MATERIAL FOR THIS TASK.
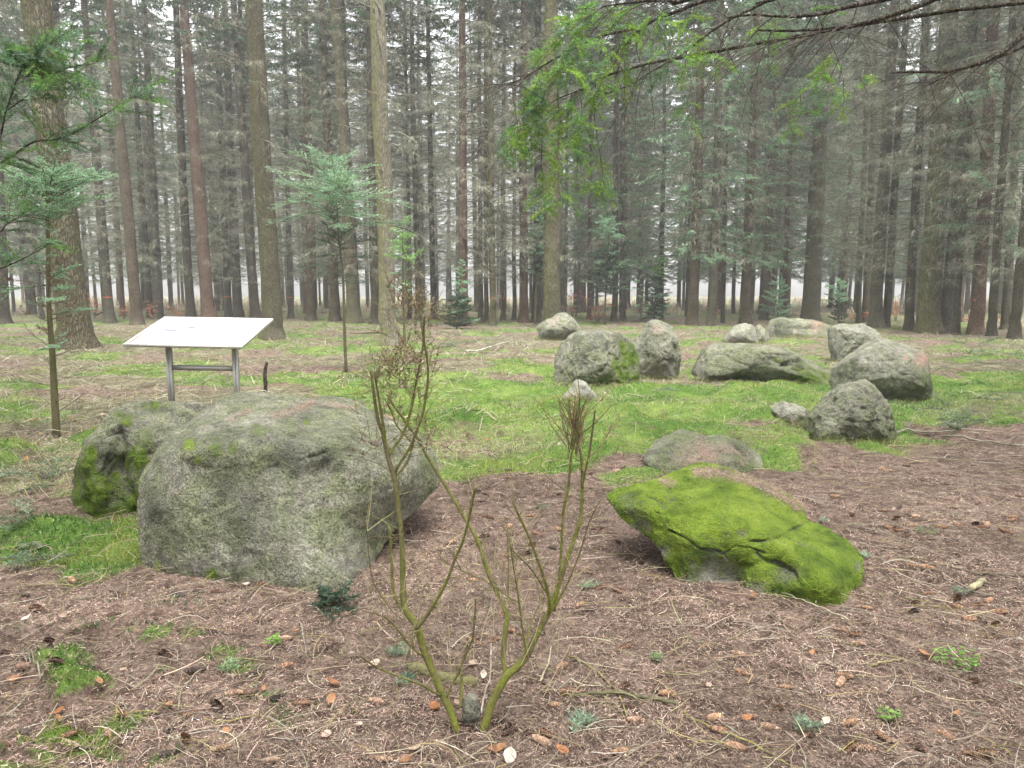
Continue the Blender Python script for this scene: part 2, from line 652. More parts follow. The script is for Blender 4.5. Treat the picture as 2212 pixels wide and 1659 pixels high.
gx = axis_lines(-240, 240, -3.2, 4.2, 0.045, 1.045)
gy = axis_lines(-40, 330, 1.6, 7.5, 0.045, 1.035)
GX, GY = np.meshgrid(gx, gy)
GZ = ground_z(GX, GY)
PG = np.stack([GX, GY, 0 * GX], -1)
fade = np.exp(-np.maximum(GY - 5, 0) / 10)
GZ = GZ + fade * (0.010 * fbm(PG * 6, 3, 51) + 0.006 * fbm(PG * 17, 2, 52))
gm = moss_amount(GX, GY)
GZ = GZ + gm * 0.16 * np.clip(fbm(PG * 1.5, 3, 61), -0.35, 1) * np.exp(-np.maximum(GY - 9, 0) / 14)
g = MB()
nx, ny = len(gx), len(gy)
idx = np.arange(nx * ny).reshape(ny, nx)
quads = np.stack([idx[:-1, :-1], idx[:-1, 1:], idx[1:, 1:], idx[1:, :-1]], -1).reshape(-1, 4)
g.add(np.stack([GX, GY, GZ], -1).reshape(-1, 3), None, quads)
ground = g.build('ground', ground_mat(), None, True, {'moss': gm.ravel(), 'dry': dry_amount(GX, GY).ravel()})
tag(ground, 'forest floor of brown needles, moss and dry grass', 'ground', kind='structure')


def surf_z(x, y):
    """the ground surface including its fine relief"""
    x, y = np.asarray(x, float), np.asarray(y, float)
    P = np.stack([x, y, 0 * x], -1)
    z = ground_z(x, y)
    z = z + np.exp(-np.maximum(y - 5, 0) / 10) * (0.010 * fbm(P * 6, 3, 51) + 0.006 * fbm(P * 17, 2, 52))
    return z + moss_amount(x, y) * 0.16 * np.clip(fbm(P * 1.5, 3, 61), -0.35, 1) * np.exp(-np.maximum(y - 9, 0) / 14)


# ------------------------------------------------------------------ boulders
ROCKS = {}


def seg_dist(px, py, poly):
    d = np.full(px.shape, 1e9)
    for (x0, y0), (x1, y1) in zip(poly[:-1], poly[1:]):
        dx, dy = x1 - x0, y1 - y0
        t = np.clip(((px - x0) * dx + (py - y0) * dy) / (dx * dx + dy * dy + 1e-9), 0, 1)
        d = np.minimum(d, np.hypot(px - x0 - t * dx, py - y0 - t * dy))
    return d


def rock(name, label, outline, Y=None, tf=0.4, tb=0.5, ctrl=None, N=140, M=36, amp=0.03, seed=0, cracks=(), moss=(), up_moss=0.0,
         low_moss=0.0, base_moss=0.0, oldmoss=0.0, dark=(), pale=(), pink=(), power=2.4, cat='boulder', group=None, low_dark=0.0, base_pale=0.0, facets=14, sharp=0.06):
    O = np.array([o[:2] for o in outline], float)
    OY = np.array([o[2] if len(o) > 2 else Y for o in outline], float)
    k = len(O)
    closed = np.vstack([O, O[:1]])
    cy_ = np.append(OY, OY[0])
    seglen = np.hypot(*(closed[1:] - closed[:-1]).T)
    s = np.concatenate([[0], np.cumsum(seglen)])
    t = np.linspace(0, s[-1], N, endpoint=False)
    ox, oy, oY = np.interp(t, s, closed[:, 0]), np.interp(t, s, closed[:, 1]), np.interp(t, s, cy_)
    for _ in range(2):
        ox = 0.25 * np.roll(ox, 1) + 0.5 * ox + 0.25 * np.roll(ox, -1)
        oy = 0.25 * np.roll(oy, 1) + 0.5 * oy + 0.25 * np.roll(oy, -1)
        oY = 0.25 * np.roll(oY, 1) + 0.5 * oY + 0.25 * np.roll(oY, -1)
    c = np.array([ox.mean(), oy.mean()])
    cY = oY.mean()
    u = np.linspace(0, 1, M + 1)[1:]
    sr = np.sin(u * math.pi / 2) ** 0.9
    size = math.hypot(np.ptp(ox), np.ptp(oy))
    px = c[0] + (ox[None, :] - c[0]) * sr[:, None]
    py = c[1] + (oy[None, :] - c[1]) * sr[:, None]
    bul = (1 - np.clip(sr, 0, 1) ** power) ** (1 / 2.0)
    if ctrl is None:
        Yb = cY + (oY[None, :] - cY) * sr[:, None]
        Yf = Yb - tf * bul[:, None]
        Yc = cY - tf
    else:
        K = np.array(list(ctrl) + [(a, b_, y_) for a, b_, y_ in zip(ox[::4], oy[::4], oY[::4])], float)
        cc = sharp * size
        D = np.sqrt((K[:, None, 0] - K[None, :, 0]) ** 2 + (K[:, None, 1] - K[None, :, 1]) ** 2 + cc * cc)
        wgt = np.linalg.solve(D + 1e-6 * np.eye(len(K)), K[:, 2] - K[:, 2].mean())

        def fr(X, Z):
            R = np.sqrt((X[..., None] - K[:, 0]) ** 2 + (Z[..., None] - K[:, 1]) ** 2 + cc * cc)
            return R @ wgt + K[:, 2].mean()
        Yf = fr(px, py)
        Yc = float(fr(c[:1], c[1:])[0])
    Ybk = cY + (oY[None, :] - cY) * sr[:, None] + tb * bul[:, None]
    Vf = at_np(px, py, Yf)
    # the far side keeps the outline at its own distance and rounds away behind it (real size, not widened by perspective)
    OW = at_np(ox, oy, oY)
    CW = at_np(c[0:1], c[1:2], np.array([cY]))[0]
    Vb = CW + (OW - CW)[None] * sr[:, None, None]
    Vb[..., 1] = Ybk
    V = np.vstack([at_np(c[0:1], c[1:2], np.array([Yc])), Vf.reshape(-1, 3), [[CW[0], cY + tb, CW[2]]], Vb[:-1].reshape(-1, 3)])
    tris, quads = [], []
    nf = 1 + M * N
    j = np.arange(N)
    j2 = (j + 1) % N
    tris.append(np.stack([0 * j, 1 + j, 1 + j2], -1))
    for r in range(M - 1):
        quads.append(np.stack([1 + r * N + j, 1 + (r + 1) * N + j, 1 + (r + 1) * N + j2, 1 + r * N + j2], -1))
    bc = nf
    b0 = nf + 1
    tris.append(np.stack([0 * j + bc, b0 + j2, b0 + j], -1))
    for r in range(M - 2):
        quads.append(np.stack([b0 + r * N + j, b0 + r * N + j2, b0 + (r + 1) * N + j2, b0 + (r + 1) * N + j], -1))
    lastf = 1 + (M - 1) * N
    lastb = b0 + (M - 2) * N
    quads.append(np.stack([lastb + j, lastb + j2, lastf + j2, lastf + j], -1))
    tris, quads = np.vstack(tris), np.vstack(quads)

    def normals(V):
        n = np.zeros_like(V)
        for f in (tris, quads):
            a = np.cross(V[f[:, 1]] - V[f[:, 0]], V[f[:, 2]] - V[f[:, 0]])
            for q in range(f.shape[1]):
                np.add.at(n, f[:, q], a)
        return unit(n)
    Nn = normals(V)
    ctr = V.mean(0)
    if ((V - ctr) * Nn).sum() < 0:
        tris, quads, Nn = tris[:, ::-1], quads[:, ::-1], -Nn
    # sink the foot a little into the ground
    hgt = np.ptp(V[:, 2])
    zlo = V[:, 2].min()
    V[:, 2] -= 0.10 * (1 - sstep(V[:, 2], zlo, zlo + 0.22 * hgt)) * min(1.0, hgt)
    sz = np.array([np.ptp(V[:, 0]), hgt]).max()
    fr_ = np.random.default_rng(seed + 1000)
    c3_ = V.mean(0)
    bb_ = (V.min(0), V.max(0))
    for _ in range(facets):
        n_ = fr_.normal(0, 1, 3)
        n_[2] = abs(n_[2]) * 0.7
        n_[1] = -abs(n_[1])
        n_ = unit(n_)
        dt = (V - c3_) @ n_
        h_ = np.quantile(dt, fr_.uniform(0.90, 0.985))
        V = V - n_ * (np.maximum(0, dt - h_) * 0.75)[:, None]
    for ax_ in (0, 2):      # keep the measured width and height
        a0_, a1_ = V[:, ax_].min(), V[:, ax_].max()
        V[:, ax_] = bb_[0][ax_] + (V[:, ax_] - a0_) * (bb_[1][ax_] - bb_[0][ax_]) / (a1_ - a0_)
    d = amp * sz * (0.9 * fbm(V * (2.2 / sz) + seed, 4, seed) + 0.0)
    d += 0.36 * amp * sz * fbm(V * (8.0 / sz) + seed, 4, seed + 5, 0.62)
    rg = 1 - np.abs(fbm(V * (4.0 / sz) + 2 * seed + 7, 3, seed + 9))
    d -= 0.30 * amp * sz * np.clip(rg - 0.80, 0, 1) / 0.20
    d += 0.004 * fbm(V * 26, 3, seed + 2, 0.6)
    edge = np.ones(len(V))
    V = V + Nn * d[:, None] * edge[:, None]
    ppx, ppy = to_px(V)
    front = np.zeros(len(V))
    front[:nf] = 1
    wob = 3.0 * vnoise(V * 18, seed + 3)
    crk = np.zeros(len(V))
    for pts, w_, dep in cracks:
        dist = seg_dist(ppx + wob, ppy + wob, pts)
        e = np.exp(-(dist / w_) ** 2) * front * np.clip(0.65 + 0.75 * fbm(V * 9 + 5, 2, seed + 8), 0.05, 1.2)
        V -= Nn * (dep * e)[:, None]
        crk = np.maximum(crk, np.clip(e, 0, 1) ** 1.5)
    Nn = normals(V)

    wrx = 0.55 * fbm(V * (7.0 / sz) + 3, 4, seed + 41)
    wry = 0.55 * fbm(V * (7.0 / sz) + 13, 4, seed + 42)

    def blobs(L):
        a = np.zeros(len(V))
        for (bx, by, br, val) in L:
            a = np.maximum(a, val * np.exp(-(((ppx + wrx * br - bx) / br) ** 2 + ((ppy + wry * br - by) / br) ** 2)) * front)
        return a
    zrel = (V[:, 2] - V[:, 2].min()) / hgt
    nz = fbm(V * (3.0 / sz) + 31, 3, seed + 77)
    ms = base_moss + blobs(moss) + up_moss * sstep(Nn[:, 2], 0.2, 0.8) * (0.6 + 0.5 * nz) + low_moss * (1 - sstep(zrel, 0.10, 0.5)) * (0.7 + 0.6 * nz)
    neg = blobs([m for m in moss if m[3] < 0]) if any(m[3] < 0 for m in moss) else 0
    sub = np.zeros(len(V))
    for (bx, by, br, val) in moss:
        if val < 0:
            sub = np.minimum(sub, val * np.exp(-(((ppx + wrx * br - bx) / br) ** 2 + ((ppy + wry * br - by) / br) ** 2)) * front)
    ms = np.clip(ms + sub, 0, 1) * (1 - 0.9 * crk)
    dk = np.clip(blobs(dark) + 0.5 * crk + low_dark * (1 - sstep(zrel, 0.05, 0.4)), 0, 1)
    b = MB()
    b.add(V, tris, quads)
    o = b.build(name, M_ROCK, None, True, {'moss': ms, 'dark': dk, 'pale': np.clip(blobs(pale) + base_pale, 0, 1), 'pink': blobs(pink), 'oldmoss': np.full(len(V), oldmoss)})
    tag(o, label, cat, group)
    ROCKS[o.name] = (V[:nf], Nn[:nf], ppx[:nf], ppy[:nf])
    return o


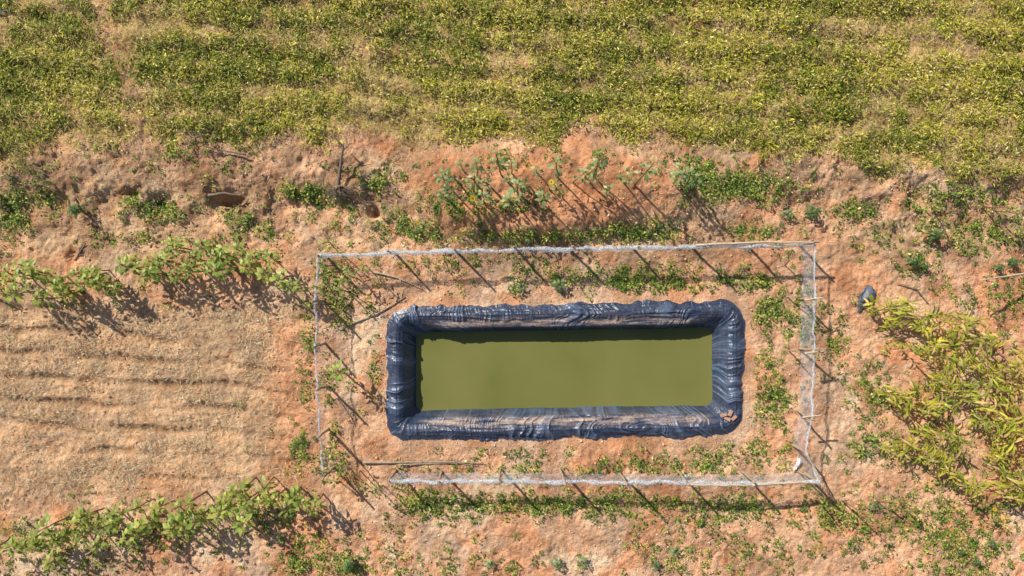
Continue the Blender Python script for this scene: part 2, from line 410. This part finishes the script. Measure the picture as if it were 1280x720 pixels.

INSTRUCTIONS FOR THE TASK. Identify and copy lines that hold the string "zrel".

OUTPUT FOR THIS EXERCISE.
    zrel = (V[:, 2] - V[:, 2].min()) / hgt
    ms = base_moss + blobs(moss) + up_moss * sstep(Nn[:, 2], 0.2, 0.8) * (0.6 + 0.5 * nz) + low_moss * (1 - sstep(zrel, 0.10, 0.5)) * (0.7 + 0.6 * nz)
    dk = np.clip(blobs(dark) + 0.5 * crk + low_dark * (1 - sstep(zrel, 0.05, 0.4)), 0, 1)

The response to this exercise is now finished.